- Associated Press - Friday, January 13, 2012

WASHINGTON (AP) — President Barack Obama will ask Congress on Friday for greater power to shrink the federal government, and he would start by trying to merge six major trade and commerce agencies whose overlapping programs can be baffling to businesses, the White House said Friday. The Commerce Department would be among those that would cease to exist.

In an election year and a political atmosphere of tighter spending, Obama’s motivation is about improving a giant bureaucracy, but that is hardly all of it.

To voters sick of dysfunction, Obama wants to show some action on making Washington work better. Politically, his plan would allow him to do so by putting the onus on Congress and in particular his Republican critics in the House of Representatives and the Senate, to show why they would be against the pursuit of a leaner government.

Obama will ask Congress to give him a type of reorganizational power last held by a president when Ronald Reagan was in office in the early 1980s. The Obama version would be a so-called consolidation authority allowing him to propose mergers that promise to save money and help consumers. The deal would entitle him to an up-or-down vote from Congress in 90 days.

It would be up to lawmakers, therefore, to grant Obama this fast-track authority and then decide whether to approve any of his specific ideas.

“The government we have is not the government we need,” said Jeffrey Zients, who is leading the effort as deputy director of the Office of Management and Budget.

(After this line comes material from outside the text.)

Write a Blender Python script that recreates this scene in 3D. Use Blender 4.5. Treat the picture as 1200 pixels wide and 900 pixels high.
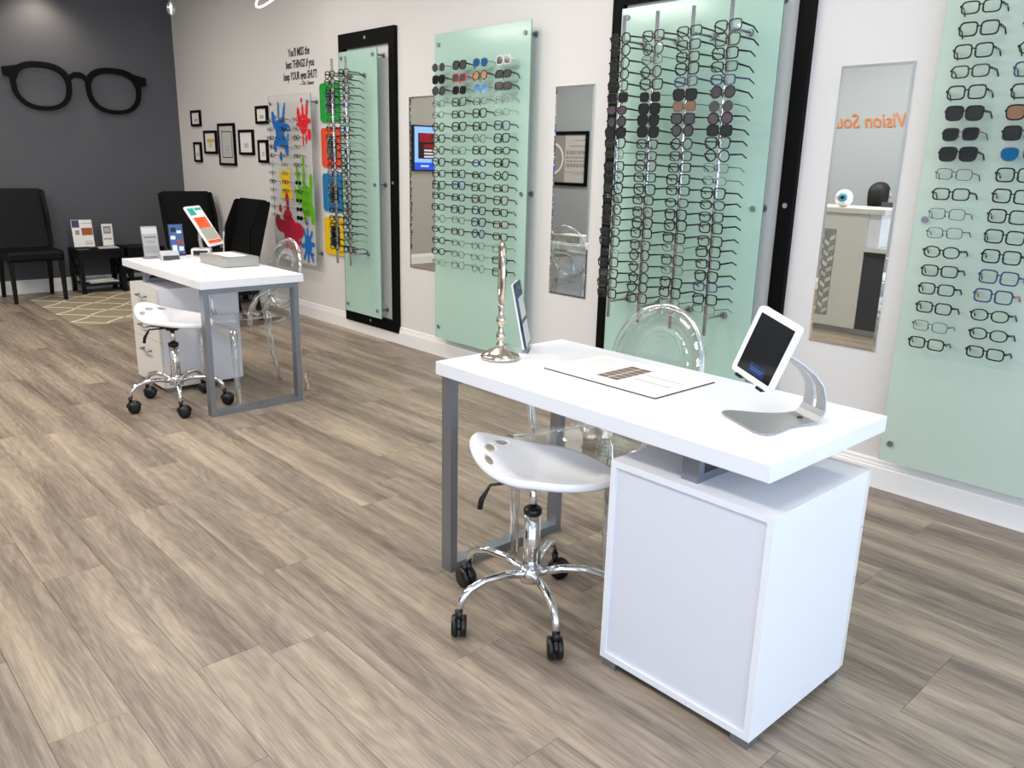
import bpy, bmesh, math, random
from mathutils import Vector, Matrix
random.seed(7)
D = bpy.data
for o in list(D.objects): D.objects.remove(o)
SC = bpy.context.scene
COL = SC.collection
PI = math.pi

# ------------------------------------------------------------------ camera
YAW, PITCH, ROLL = math.radians(137.1774), math.radians(-15.1903), math.radians(1.431)
d = Vector((math.cos(PITCH)*math.cos(YAW), math.cos(PITCH)*math.sin(YAW), math.sin(PITCH)))
r = d.cross(Vector((0, 0, 1))).normalized(); u = r.cross(d)
r2 = math.cos(ROLL)*r + math.sin(ROLL)*u
u2 = -math.sin(ROLL)*r + math.cos(ROLL)*u
cam = D.cameras.new('camera'); cam.sensor_width = 36; cam.lens = 948.81/1200*36
cam.clip_start = .05; cam.clip_end = 200
co = D.objects.new('camera', cam); COL.objects.link(co)
m3 = Matrix((r2, u2, -d)).transposed().to_4x4(); m3.translation = Vector((0, -3.6182, 1.3981))
co.matrix_world = m3
SC.camera = co

# ------------------------------------------------------------------ world, lights, exposure
SC.view_settings.view_transform = 'Standard'; SC.view_settings.look = 'None'
SC.view_settings.gamma = 1; SC.view_settings.use_curve_mapping = False
SC.view_settings.exposure = 0.32
W = D.worlds.new('sky'); SC.world = W; W.use_nodes = True
W.node_tree.nodes['Background'].inputs[0].default_value = (.62, .78, 1, 1)
W.node_tree.nodes['Background'].inputs[1].default_value = 1.2

def area(name, loc, rot, sx, sy, power, color):
    l = D.lights.new(name, 'AREA'); l.shape = 'RECTANGLE'; l.size = sx; l.size_y = sy
    l.energy = power; l.color = color
    o = D.objects.new(name, l); COL.objects.link(o); o.location = loc; o.rotation_euler = rot
    return o
# daylight through the shop window behind the camera's right shoulder
area('daylight', (2.06, -2.5, 1.42), (0, math.radians(90), 0), 2.6, 4.4, 74, (.70, .81, 1))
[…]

Obama was announcing his effort at the White House Friday morning. Administration officials first confirmed the news to The Associated Press.

From the Congress, a spokesman for Sen. Mitch McConnell, the top Republican in the Senate, pledged Obama’s plan would get a careful review.

The spokesman, Don Stewart, also said: “After presiding over one of the largest expansions of government in history, and a year after raising the issue in his last State of the Union, it’s interesting to see the president finally acknowledge that Washington is out of control.”

Obama has an imperative to deliver. He made the promise to come up with a smart reorganization of the government in his last State of the Union speech a year ago.